Dataset section
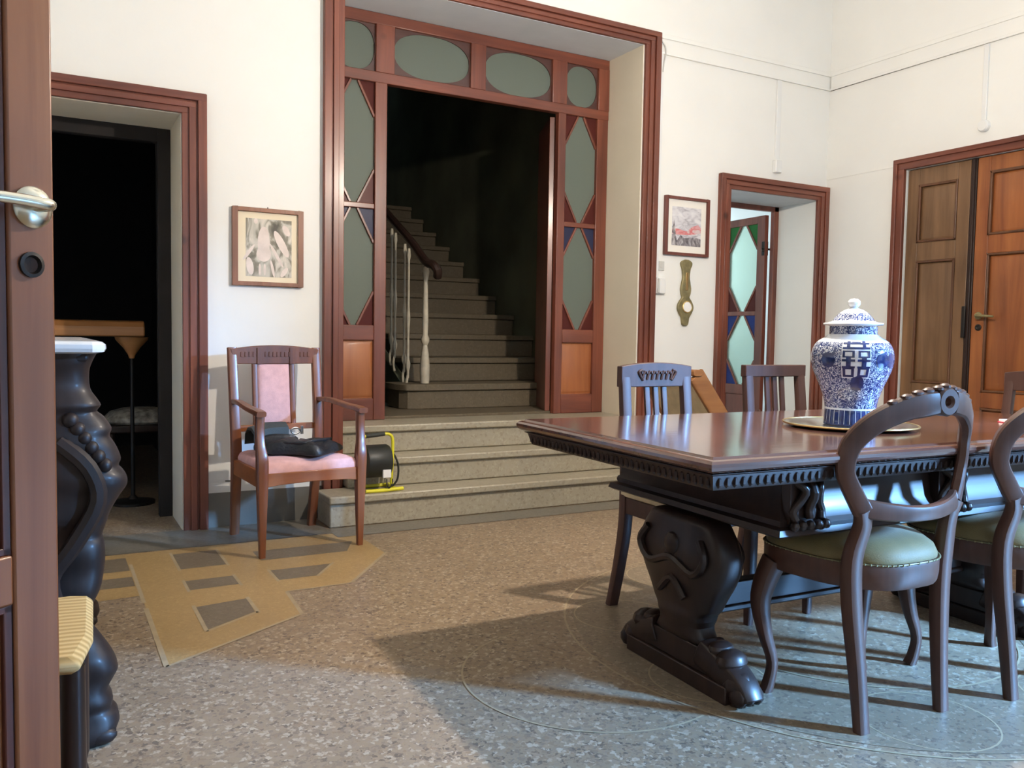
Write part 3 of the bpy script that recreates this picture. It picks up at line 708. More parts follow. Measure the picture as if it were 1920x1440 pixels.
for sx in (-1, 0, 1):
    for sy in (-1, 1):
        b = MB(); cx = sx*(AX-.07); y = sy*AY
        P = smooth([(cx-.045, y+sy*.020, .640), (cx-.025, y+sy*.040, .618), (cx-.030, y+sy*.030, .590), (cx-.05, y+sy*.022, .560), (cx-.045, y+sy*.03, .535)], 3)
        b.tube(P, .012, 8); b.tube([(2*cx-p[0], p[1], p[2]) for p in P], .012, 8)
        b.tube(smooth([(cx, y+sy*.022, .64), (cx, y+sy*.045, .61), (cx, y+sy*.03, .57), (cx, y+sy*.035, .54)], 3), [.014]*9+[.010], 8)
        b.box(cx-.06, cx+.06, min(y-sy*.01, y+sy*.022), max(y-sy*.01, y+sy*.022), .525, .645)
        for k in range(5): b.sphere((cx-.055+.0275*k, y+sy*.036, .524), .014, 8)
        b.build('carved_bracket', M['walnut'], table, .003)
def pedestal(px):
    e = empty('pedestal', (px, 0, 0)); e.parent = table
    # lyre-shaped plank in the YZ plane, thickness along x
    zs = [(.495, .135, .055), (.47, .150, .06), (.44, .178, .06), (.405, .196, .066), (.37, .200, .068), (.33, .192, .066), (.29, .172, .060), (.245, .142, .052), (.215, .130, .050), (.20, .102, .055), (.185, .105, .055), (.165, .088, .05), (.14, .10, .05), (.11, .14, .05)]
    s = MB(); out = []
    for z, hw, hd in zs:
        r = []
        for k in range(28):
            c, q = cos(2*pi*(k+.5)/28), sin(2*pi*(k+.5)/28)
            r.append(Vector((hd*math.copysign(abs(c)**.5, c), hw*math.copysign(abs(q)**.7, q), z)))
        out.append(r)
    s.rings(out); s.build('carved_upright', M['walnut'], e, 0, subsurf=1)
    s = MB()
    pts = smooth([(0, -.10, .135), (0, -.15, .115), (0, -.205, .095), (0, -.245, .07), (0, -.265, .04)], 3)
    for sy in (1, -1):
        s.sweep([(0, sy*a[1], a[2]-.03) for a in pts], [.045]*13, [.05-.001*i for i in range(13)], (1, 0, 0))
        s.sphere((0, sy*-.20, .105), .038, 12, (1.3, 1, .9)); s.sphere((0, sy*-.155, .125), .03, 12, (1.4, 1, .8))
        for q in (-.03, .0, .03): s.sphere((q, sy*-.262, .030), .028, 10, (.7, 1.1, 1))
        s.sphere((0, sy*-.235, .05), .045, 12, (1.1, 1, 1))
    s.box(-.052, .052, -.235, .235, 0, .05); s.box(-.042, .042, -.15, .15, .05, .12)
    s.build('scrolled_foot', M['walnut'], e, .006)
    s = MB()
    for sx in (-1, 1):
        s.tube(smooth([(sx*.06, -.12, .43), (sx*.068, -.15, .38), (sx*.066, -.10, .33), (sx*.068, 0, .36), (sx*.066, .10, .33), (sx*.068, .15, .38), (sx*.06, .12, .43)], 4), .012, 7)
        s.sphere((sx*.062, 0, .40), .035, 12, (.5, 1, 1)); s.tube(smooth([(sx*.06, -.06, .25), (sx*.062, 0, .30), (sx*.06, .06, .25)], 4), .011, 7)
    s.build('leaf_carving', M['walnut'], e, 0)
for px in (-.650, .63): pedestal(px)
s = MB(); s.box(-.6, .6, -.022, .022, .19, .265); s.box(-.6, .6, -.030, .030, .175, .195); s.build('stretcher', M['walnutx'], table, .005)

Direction
Output the material word for word, omitting its pictures.

Answer in full
Write part 3 of the bpy script that recreates this picture. It picks up at line 708. More parts follow. Measure the picture as if it were 1920x1440 pixels.
for sx in (-1, 0, 1):
    for sy in (-1, 1):
        b = MB(); cx = sx*(AX-.07); y = sy*AY
        P = smooth([(cx-.045, y+sy*.020, .640), (cx-.025, y+sy*.040, .618), (cx-.030, y+sy*.030, .590), (cx-.05, y+sy*.022, .560), (cx-.045, y+sy*.03, .535)], 3)
        b.tube(P, .012, 8); b.tube([(2*cx-p[0], p[1], p[2]) for p in P], .012, 8)
        b.tube(smooth([(cx, y+sy*.022, .64), (cx, y+sy*.045, .61), (cx, y+sy*.03, .57), (cx, y+sy*.035, .54)], 3), [.014]*9+[.010], 8)
        b.box(cx-.06, cx+.06, min(y-sy*.01, y+sy*.022), max(y-sy*.01, y+sy*.022), .525, .645)
        for k in range(5): b.sphere((cx-.055+.0275*k, y+sy*.036, .524), .014, 8)
        b.build('carved_bracket', M['walnut'], table, .003)
def pedestal(px):
    e = empty('pedestal', (px, 0, 0)); e.parent = table
    # lyre-shaped plank in the YZ plane, thickness along x
    zs = [(.495, .135, .055), (.47, .150, .06), (.44, .178, .06), (.405, .196, .066), (.37, .200, .068), (.33, .192, .066), (.29, .172, .060), (.245, .142, .052), (.215, .130, .050), (.20, .102, .055), (.185, .105, .055), (.165, .088, .05), (.14, .10, .05), (.11, .14, .05)]
    s = MB(); out = []
    for z, hw, hd in zs:
        r = []
        for k in range(28):
            c, q = cos(2*pi*(k+.5)/28), sin(2*pi*(k+.5)/28)
            r.append(Vector((hd*math.copysign(abs(c)**.5, c), hw*math.copysign(abs(q)**.7, q), z)))
        out.append(r)
    s.rings(out); s.build('carved_upright', M['walnut'], e, 0, subsurf=1)
    s = MB()
    pts = smooth([(0, -.10, .135), (0, -.15, .115), (0, -.205, .095), (0, -.245, .07), (0, -.265, .04)], 3)
    for sy in (1, -1):
        s.sweep([(0, sy*a[1], a[2]-.03) for a in pts], [.045]*13, [.05-.001*i for i in range(13)], (1, 0, 0))
        s.sphere((0, sy*-.20, .105), .038, 12, (1.3, 1, .9)); s.sphere((0, sy*-.155, .125), .03, 12, (1.4, 1, .8))
        for q in (-.03, .0, .03): s.sphere((q, sy*-.262, .030), .028, 10, (.7, 1.1, 1))
        s.sphere((0, sy*-.235, .05), .045, 12, (1.1, 1, 1))
    s.box(-.052, .052, -.235, .235, 0, .05); s.box(-.042, .042, -.15, .15, .05, .12)
    s.build('scrolled_foot', M['walnut'], e, .006)
    s = MB()
    for sx in (-1, 1):
        s.tube(smooth([(sx*.06, -.12, .43), (sx*.068, -.15, .38), (sx*.066, -.10, .33), (sx*.068, 0, .36), (sx*.066, .10, .33), (sx*.068, .15, .38), (sx*.06, .12, .43)], 4), .012, 7)
        s.sphere((sx*.062, 0, .40), .035, 12, (.5, 1, 1)); s.tube(smooth([(sx*.06, -.06, .25), (sx*.062, 0, .30), (sx*.06, .06, .25)], 4), .011, 7)
    s.build('leaf_carving', M['walnut'], e, 0)
for px in (-.650, .63): pedestal(px)
s = MB(); s.box(-.6, .6, -.022, .022, .19, .265); s.box(-.6, .6, -.030, .030, .175, .195); s.build('stretcher', M['walnutx'], table, .005)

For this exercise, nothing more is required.